The point is that spirituality isn’t a warm fuzzy, it’s accountable and it makes a difference in our lives and in the lives of those around us. Accountable spirituality is engaging in the risk of transforming love, the love that God has shown us in the Christ and now in each other through the Spirit. Accountable spirituality begins in our hearts, spreads to our homes, energizes our church, and moves out to our neighborhood and beyond. Accountable spirituality is seeing that the “day of the Lord” isn’t about the end of the world, but about the world transformed into the place God intended it to be from the beginning – a place of purity, justice, and peace.

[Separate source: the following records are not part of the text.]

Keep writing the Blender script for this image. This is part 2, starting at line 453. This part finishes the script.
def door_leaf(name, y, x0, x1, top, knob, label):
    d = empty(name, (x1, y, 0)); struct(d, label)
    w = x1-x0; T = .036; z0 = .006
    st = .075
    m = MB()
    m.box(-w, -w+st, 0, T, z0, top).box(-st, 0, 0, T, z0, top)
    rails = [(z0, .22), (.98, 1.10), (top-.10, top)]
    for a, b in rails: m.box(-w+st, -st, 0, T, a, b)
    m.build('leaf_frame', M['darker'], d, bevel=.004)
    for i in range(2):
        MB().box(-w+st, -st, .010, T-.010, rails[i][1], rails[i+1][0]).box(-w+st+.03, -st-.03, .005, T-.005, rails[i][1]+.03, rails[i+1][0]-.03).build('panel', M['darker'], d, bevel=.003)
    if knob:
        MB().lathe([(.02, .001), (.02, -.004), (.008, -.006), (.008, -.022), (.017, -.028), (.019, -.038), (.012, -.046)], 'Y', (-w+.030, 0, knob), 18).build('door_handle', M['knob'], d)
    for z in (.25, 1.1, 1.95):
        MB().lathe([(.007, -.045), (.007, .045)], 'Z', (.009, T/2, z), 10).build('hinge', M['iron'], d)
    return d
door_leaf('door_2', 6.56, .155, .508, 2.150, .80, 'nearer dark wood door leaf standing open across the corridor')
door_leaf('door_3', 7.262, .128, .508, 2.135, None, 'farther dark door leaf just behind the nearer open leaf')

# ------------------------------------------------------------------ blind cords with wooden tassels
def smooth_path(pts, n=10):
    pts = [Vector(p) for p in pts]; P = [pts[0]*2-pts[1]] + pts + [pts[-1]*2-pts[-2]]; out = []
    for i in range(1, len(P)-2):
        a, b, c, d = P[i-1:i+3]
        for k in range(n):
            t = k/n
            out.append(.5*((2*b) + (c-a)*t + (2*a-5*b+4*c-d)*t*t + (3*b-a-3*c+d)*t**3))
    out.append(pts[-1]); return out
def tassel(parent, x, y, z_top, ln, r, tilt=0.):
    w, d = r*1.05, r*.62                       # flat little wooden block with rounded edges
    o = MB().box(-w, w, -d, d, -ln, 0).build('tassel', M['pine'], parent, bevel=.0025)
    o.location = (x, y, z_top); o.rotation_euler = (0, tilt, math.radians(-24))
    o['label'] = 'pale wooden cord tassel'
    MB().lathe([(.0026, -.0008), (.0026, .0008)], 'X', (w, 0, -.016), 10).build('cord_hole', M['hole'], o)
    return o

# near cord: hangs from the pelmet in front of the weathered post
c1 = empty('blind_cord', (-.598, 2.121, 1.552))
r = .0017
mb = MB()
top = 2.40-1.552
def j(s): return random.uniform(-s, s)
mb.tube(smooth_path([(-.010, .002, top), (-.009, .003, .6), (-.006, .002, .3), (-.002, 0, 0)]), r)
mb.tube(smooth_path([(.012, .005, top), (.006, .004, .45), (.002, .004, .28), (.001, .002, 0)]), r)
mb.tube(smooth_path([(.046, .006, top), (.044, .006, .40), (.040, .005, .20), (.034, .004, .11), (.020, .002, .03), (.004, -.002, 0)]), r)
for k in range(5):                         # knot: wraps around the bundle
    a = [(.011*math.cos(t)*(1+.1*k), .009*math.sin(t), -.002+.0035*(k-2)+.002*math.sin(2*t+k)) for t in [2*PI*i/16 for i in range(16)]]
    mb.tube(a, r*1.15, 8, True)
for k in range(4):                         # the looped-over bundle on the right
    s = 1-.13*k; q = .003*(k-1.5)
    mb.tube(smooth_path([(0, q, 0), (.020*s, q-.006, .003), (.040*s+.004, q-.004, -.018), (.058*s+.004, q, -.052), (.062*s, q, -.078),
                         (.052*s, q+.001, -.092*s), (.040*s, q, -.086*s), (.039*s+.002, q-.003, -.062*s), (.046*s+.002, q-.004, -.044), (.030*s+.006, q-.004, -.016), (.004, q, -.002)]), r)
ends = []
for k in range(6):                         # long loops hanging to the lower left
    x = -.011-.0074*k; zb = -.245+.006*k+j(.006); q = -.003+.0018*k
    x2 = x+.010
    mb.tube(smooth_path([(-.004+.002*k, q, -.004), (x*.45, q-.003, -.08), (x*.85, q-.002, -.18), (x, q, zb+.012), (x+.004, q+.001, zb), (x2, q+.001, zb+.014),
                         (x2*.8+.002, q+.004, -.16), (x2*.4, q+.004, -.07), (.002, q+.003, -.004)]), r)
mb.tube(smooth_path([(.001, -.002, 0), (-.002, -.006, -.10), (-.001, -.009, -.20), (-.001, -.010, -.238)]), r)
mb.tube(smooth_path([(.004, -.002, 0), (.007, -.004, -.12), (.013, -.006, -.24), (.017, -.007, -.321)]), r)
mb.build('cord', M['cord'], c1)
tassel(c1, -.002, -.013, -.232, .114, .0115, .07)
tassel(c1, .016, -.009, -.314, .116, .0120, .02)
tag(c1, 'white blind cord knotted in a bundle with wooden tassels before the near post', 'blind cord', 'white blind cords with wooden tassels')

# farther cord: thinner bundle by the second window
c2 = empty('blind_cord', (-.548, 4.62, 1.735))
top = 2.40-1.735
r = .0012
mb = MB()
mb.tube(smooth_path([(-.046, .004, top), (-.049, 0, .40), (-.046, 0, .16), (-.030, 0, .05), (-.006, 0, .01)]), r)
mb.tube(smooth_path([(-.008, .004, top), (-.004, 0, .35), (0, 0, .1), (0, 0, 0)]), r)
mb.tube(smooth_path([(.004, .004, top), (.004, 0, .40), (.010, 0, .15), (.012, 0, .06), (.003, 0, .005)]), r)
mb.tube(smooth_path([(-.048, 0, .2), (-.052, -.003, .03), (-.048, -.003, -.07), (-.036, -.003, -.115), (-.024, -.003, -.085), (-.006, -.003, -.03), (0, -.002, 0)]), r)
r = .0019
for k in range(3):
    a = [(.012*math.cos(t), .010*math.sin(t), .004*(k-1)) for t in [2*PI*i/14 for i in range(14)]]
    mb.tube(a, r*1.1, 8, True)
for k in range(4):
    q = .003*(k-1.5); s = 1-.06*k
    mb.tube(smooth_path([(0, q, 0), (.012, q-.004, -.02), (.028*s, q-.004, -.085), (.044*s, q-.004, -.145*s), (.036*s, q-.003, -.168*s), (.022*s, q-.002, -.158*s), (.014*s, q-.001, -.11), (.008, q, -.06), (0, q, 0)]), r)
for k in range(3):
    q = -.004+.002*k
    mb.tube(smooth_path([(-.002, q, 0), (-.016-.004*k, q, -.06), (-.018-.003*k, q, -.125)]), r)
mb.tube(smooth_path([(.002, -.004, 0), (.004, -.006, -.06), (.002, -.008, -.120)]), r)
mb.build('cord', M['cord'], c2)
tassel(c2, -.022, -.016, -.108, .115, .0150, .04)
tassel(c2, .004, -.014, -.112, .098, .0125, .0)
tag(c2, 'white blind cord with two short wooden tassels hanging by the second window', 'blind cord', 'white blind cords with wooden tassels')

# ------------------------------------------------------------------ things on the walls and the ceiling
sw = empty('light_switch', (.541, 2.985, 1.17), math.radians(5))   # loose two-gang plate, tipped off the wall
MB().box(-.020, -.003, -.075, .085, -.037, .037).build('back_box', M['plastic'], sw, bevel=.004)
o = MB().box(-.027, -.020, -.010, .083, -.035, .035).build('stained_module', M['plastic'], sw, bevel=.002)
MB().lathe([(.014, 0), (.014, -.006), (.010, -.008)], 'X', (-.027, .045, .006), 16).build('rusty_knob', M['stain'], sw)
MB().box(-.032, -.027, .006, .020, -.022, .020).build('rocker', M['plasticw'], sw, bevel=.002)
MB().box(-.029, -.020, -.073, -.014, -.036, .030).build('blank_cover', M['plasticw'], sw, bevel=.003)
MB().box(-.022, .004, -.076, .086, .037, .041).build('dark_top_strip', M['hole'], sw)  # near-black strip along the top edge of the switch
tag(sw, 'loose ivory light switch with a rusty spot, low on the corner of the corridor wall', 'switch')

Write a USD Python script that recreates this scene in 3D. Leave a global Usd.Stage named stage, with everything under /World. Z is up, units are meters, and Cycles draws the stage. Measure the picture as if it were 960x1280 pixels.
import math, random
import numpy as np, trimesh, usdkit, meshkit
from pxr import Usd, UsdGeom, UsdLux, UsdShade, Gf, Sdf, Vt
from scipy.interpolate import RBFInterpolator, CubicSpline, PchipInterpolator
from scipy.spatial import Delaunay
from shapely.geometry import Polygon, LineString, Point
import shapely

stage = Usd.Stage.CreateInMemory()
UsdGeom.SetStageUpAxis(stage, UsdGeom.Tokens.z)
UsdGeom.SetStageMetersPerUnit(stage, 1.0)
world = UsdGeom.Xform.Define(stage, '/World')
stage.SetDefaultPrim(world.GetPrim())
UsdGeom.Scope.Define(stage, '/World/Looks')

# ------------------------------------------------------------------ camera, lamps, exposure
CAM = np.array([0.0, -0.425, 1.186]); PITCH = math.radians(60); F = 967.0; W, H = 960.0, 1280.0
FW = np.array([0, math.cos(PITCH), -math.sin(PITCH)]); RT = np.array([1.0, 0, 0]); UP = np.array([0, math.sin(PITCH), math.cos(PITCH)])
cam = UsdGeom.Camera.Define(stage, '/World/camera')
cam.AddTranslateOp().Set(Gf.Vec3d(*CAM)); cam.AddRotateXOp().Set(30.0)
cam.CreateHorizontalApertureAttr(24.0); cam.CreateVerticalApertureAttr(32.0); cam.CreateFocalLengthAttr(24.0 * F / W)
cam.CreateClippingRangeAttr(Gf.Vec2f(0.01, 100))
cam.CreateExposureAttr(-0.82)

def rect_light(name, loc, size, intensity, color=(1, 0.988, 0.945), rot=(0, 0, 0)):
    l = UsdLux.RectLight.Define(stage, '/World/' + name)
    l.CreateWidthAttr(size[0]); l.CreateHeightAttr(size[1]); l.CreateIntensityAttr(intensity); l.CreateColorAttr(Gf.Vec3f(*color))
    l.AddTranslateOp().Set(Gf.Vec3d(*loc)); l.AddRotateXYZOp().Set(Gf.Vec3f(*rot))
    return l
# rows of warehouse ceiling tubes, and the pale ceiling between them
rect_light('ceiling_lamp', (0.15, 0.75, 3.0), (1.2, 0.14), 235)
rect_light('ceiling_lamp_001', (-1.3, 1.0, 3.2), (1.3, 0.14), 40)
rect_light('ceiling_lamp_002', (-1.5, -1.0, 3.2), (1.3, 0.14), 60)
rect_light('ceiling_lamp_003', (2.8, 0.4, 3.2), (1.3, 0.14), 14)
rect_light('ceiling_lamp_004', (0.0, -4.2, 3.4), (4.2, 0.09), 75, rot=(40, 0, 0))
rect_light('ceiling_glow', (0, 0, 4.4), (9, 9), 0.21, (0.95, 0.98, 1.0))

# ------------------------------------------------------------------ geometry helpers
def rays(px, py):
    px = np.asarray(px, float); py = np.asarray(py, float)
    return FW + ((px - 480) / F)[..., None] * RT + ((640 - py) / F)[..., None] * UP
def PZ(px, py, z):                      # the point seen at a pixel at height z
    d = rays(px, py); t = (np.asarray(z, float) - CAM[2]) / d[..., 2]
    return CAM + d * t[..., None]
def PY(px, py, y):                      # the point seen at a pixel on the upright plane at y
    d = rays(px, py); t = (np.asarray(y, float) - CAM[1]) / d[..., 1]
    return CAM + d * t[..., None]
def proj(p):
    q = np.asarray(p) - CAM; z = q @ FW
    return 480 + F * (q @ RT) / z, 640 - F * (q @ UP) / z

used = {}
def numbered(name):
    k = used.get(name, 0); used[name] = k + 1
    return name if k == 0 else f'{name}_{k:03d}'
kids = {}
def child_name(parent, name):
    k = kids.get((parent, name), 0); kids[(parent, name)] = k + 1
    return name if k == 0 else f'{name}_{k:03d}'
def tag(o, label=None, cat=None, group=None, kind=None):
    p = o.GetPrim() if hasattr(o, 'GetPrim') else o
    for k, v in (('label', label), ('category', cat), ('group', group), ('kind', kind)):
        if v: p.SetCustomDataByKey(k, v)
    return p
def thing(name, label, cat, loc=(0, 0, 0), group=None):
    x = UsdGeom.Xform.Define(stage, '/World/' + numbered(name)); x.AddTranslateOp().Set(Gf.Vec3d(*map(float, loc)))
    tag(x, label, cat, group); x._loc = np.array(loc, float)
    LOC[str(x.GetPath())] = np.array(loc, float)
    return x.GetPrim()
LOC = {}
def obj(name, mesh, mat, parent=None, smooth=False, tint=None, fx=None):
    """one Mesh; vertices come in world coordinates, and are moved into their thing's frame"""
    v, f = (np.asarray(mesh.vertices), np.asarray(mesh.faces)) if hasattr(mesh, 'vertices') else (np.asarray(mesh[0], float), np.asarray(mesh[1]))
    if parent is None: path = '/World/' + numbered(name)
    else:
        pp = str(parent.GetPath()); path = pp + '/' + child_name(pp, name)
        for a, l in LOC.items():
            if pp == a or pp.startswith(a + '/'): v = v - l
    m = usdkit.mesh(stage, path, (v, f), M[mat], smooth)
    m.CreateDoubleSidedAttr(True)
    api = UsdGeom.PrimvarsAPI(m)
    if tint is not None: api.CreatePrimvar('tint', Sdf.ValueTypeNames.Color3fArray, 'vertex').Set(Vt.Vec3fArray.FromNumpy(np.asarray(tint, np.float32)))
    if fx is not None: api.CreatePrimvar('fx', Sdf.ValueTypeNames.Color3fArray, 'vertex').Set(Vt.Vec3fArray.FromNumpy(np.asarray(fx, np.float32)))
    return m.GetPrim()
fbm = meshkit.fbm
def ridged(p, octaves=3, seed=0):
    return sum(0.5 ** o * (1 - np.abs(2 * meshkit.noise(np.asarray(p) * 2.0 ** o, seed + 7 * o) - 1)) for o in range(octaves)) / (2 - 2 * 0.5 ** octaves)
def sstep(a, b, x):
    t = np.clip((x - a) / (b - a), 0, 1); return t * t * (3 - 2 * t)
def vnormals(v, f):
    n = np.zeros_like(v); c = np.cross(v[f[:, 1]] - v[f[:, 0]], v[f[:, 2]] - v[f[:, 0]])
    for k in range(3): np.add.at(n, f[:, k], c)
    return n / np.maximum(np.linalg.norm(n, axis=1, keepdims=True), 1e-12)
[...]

Every time we take the risk of relationship, live past our fears, use our talent rather than bury it, we bring a glimpse of that day. So, give away your talents, invest lavishly, generously, recklessly in others. Experience the wonder of God’s world around you, in others, in yourself. Be the servant who knows the rule is to get means to give it away and then do it. “Therefore encourage one another and build each other up,” accountable spirituality is about how we live in response to God’s generosity toward us. We have been given much – now let’s be generous in our living.